Зимой хоть и отнимали ежедневные походы за три километра в школу много времени, но всё равно для катания на лыжах или коньках возможность была. Поэтому в светлое время и не слишком обжигающий мороз становился на лыжи и мчался на горку. Благо и горки были недалеко, совсем рядом – берег Карасульки. Тут и собирались после школы мои сверстники и устраивали и катание наперегонки, и спуск с крутого обрыва, и прыгание с трамплинов, сделанных самими, и даже поход на противоположный берег поймы реки, который был далеко от нас, зато выше и круче того, что у самой деревни. При сильном морозе деревообрабатывающий завод в городе давал длинные гудки, обозначавшие, что школа будет закрыта. Но бывало и так, что ветер дул направлением от Стрехнино на город, и гудки нам были не слышны. Приходили в школу, а она закрыта. Тогда мы мчались домой, и шли кататься на лыжах. Однажды прыгали с трамплина друг за другом, «гуськом». Кто–то из нас выронил палку, и она торчала возле трамплина, а я после прыжка наткнулся на неё животом. Долго корчился на снегу, не мог вдохнуть воздух. Совсем задыхался, но удалось как–то чуть вдохнуть и с трудом начал дышать. Спас полушубок, не дал палке проткнуть мой живот.

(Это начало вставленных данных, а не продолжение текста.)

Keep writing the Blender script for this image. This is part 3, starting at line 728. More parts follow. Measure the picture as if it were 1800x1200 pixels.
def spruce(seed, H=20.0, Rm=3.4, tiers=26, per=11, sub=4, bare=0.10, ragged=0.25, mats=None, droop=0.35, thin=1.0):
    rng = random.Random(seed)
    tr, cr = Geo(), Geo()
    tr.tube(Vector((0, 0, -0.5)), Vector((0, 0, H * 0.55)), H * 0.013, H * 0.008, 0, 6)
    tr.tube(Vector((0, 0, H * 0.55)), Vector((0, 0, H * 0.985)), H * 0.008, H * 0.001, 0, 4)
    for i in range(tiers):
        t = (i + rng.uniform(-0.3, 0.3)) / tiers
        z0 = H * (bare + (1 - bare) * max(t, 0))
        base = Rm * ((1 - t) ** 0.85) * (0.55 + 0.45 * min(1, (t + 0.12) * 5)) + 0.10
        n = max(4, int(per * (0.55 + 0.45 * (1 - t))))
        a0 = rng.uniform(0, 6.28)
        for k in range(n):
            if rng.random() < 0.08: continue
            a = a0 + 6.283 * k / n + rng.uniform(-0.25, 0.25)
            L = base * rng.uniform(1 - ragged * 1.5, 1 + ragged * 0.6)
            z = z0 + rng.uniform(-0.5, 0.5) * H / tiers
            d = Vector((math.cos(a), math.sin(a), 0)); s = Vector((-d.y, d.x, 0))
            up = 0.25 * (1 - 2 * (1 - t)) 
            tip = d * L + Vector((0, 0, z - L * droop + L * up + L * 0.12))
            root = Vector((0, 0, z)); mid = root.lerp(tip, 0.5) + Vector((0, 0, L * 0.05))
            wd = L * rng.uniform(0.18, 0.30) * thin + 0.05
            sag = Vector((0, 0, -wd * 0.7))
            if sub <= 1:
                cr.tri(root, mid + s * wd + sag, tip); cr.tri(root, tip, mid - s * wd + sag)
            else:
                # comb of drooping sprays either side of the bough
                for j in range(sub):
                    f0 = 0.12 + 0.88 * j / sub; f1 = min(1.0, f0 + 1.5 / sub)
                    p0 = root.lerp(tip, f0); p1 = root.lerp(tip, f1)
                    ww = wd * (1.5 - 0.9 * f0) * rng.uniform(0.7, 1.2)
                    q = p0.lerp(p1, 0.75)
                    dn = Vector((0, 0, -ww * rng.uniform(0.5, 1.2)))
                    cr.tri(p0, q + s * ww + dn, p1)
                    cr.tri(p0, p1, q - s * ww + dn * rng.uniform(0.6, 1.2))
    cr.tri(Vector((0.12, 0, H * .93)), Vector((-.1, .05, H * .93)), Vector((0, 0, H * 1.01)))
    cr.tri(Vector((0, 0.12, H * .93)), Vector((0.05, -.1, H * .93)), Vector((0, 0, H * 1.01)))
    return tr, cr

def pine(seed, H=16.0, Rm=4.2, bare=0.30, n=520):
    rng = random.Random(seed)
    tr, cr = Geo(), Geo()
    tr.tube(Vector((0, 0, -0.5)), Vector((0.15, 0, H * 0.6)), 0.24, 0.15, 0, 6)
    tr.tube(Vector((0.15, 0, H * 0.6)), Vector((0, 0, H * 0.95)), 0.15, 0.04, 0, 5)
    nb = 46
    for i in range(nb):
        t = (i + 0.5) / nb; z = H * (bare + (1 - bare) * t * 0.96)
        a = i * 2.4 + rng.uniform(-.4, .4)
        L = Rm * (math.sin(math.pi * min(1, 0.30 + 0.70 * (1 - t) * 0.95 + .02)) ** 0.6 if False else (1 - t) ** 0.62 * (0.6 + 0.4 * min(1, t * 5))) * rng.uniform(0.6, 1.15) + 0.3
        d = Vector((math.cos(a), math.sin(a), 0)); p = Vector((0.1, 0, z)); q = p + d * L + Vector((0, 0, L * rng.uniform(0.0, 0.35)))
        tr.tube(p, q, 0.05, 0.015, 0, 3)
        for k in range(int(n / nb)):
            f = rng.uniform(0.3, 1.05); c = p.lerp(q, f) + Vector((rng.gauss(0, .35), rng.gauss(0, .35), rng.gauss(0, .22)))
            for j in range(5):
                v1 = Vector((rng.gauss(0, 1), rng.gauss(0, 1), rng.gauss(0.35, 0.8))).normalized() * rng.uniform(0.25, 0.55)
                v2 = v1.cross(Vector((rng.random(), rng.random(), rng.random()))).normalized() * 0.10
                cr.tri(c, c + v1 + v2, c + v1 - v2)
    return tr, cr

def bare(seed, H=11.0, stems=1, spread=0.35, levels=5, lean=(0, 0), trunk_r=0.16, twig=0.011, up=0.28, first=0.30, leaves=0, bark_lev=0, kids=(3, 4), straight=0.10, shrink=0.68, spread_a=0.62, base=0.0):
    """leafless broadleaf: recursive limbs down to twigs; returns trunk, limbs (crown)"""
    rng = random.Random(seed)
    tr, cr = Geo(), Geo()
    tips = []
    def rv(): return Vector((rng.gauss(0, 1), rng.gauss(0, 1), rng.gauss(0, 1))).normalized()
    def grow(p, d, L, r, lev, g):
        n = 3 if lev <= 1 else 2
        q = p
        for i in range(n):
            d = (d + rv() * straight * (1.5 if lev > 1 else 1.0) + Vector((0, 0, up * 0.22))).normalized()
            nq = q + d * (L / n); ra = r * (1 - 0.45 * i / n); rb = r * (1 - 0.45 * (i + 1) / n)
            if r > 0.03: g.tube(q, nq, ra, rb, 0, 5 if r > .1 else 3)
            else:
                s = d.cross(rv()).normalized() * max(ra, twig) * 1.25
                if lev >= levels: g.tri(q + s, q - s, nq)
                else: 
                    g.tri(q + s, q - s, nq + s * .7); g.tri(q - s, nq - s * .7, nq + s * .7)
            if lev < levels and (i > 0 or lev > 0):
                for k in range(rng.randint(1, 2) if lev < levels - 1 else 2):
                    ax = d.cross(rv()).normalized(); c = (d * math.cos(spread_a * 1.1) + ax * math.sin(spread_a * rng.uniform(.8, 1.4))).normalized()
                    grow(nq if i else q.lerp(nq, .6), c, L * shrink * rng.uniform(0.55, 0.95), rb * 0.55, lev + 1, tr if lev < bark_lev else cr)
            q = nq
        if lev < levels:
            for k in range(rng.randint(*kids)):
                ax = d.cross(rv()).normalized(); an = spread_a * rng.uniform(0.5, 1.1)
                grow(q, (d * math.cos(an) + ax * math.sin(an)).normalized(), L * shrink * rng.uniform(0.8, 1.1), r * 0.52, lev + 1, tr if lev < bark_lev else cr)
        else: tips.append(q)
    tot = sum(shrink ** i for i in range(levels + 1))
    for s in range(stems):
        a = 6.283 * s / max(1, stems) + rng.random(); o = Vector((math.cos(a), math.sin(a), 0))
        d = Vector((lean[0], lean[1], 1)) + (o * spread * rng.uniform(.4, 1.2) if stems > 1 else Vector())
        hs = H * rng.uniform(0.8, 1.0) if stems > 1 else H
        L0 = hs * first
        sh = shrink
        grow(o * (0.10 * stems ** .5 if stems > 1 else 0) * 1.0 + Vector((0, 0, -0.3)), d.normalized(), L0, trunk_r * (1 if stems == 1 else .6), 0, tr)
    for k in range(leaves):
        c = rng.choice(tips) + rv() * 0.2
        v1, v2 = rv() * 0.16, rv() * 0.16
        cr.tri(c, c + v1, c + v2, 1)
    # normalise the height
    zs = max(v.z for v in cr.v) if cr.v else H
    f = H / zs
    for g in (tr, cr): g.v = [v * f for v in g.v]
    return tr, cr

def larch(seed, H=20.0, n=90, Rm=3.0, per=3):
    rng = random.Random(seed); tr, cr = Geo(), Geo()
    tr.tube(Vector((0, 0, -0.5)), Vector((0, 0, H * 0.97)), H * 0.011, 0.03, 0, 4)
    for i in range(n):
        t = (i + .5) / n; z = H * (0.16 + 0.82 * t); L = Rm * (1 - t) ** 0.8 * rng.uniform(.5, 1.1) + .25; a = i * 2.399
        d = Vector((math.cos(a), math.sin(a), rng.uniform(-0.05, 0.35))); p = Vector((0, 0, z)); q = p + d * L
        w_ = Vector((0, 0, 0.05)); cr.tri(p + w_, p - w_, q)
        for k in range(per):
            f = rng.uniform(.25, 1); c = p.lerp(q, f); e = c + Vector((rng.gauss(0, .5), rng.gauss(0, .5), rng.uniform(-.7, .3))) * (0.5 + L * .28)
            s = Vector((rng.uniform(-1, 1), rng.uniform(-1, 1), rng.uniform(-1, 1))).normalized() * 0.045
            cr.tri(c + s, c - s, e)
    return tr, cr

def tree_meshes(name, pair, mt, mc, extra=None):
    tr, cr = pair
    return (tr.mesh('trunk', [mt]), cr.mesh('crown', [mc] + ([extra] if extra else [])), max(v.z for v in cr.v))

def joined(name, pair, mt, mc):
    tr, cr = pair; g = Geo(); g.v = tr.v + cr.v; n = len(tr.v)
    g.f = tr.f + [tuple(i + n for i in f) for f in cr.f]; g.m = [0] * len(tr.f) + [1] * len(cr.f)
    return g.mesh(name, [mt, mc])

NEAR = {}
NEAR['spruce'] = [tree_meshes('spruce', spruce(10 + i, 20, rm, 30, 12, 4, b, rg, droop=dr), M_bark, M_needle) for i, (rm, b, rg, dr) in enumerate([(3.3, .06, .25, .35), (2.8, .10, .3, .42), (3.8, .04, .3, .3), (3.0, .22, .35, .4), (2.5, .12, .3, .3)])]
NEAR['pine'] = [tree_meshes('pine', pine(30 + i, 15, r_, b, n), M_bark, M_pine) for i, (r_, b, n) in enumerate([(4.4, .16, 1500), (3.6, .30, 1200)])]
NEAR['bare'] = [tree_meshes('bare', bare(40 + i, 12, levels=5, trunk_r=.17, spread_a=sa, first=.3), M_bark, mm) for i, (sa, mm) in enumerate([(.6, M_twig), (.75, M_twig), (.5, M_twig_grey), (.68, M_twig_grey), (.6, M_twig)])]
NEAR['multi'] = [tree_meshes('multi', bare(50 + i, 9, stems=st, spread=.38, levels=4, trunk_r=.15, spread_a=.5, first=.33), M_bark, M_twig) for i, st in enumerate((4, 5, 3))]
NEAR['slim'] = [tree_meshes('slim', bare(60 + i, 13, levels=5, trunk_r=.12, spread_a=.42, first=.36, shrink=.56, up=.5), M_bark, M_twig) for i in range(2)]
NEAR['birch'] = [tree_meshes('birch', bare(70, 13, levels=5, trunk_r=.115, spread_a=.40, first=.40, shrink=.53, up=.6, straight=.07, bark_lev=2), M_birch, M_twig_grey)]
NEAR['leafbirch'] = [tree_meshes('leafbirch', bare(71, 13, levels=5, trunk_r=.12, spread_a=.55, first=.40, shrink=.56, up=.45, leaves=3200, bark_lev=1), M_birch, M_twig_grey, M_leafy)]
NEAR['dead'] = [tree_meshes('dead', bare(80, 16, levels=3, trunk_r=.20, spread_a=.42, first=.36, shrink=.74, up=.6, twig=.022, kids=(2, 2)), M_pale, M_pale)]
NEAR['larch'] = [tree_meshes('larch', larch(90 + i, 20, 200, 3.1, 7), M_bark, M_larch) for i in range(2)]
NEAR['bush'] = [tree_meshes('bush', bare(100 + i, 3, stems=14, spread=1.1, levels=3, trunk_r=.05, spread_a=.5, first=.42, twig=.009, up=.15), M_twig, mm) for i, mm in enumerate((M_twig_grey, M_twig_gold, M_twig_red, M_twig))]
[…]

К середине зимы Карасульку сковывал толстый лёд. Рыба под ним задыхалась. Нужно было во льду пробить две лунки на расстоянии метра – полутора друг от друга и соединить их между собой канавкой. Но продолбить лунки в толстом льду мальчишке не под силу. Приходилось искать место, где кто–то уже их пробивал вчера или на днях. Очистить лунки от намёрзшего льда сил хватало. После чего надо гнать лопатой воду из одной лунки по канавке в другую. Сонная зимой рыба поднималась к лунке, её подхватывало течение и оставалось только выбросить её на лёд или снег. Иногда удавалось поймать таким способом несколько штук и отнести маме на уху. Ставил я и петли на зайцев; делал всё вроде правильно, но ни одного так и не поймал.
Весной все ждали ледохода. Ледоход! Казалось, что перед демонстрацией своего могущества природа затихает. Наступало долгожданное завораживающее зрелище. Снег к этому времени уже сходил. Уровень воды в Карасульке заметно поднимался. Ночью была слышна артиллерийская канонада – треск ломающегося льда. И, наконец, лёд тронулся. Угрожающе величаво, неудержимо течение гнало громадные льдины. С хрустальным звоном они сталкивались одна с другой, переворачивались, кружили, унося на себе всё, что было на них до этого торжества природы, в ещё более грозный Ишим. Все свободные от забот люди, с высокого берега Карасульки, как под гипнозом, завороженно любовались разъярённой, всесильной стихией. Красивое зрелище – лёдоход!
Попутно должен сказать, что колодцев в Стрехнино не было. Воду для любых нужд брали из Карасульки. В том числе и питьевую. Летом её черпали вёдрами с мостков, а зимой – из прорубей. Для этого рано утром по реке шёл мужик с пешнёй и очищал проруби от намёрзшего льда. Весной же, вместе с талой водой Карасулька принимала в себя всё, что было на снегу, на дорогах, вокруг сараев со скотиной и прочее. Так что с началом весны питьевая вода была откровенно мутной. И это считалось в порядке вещей, ни у кого не вызывало никаких опасений.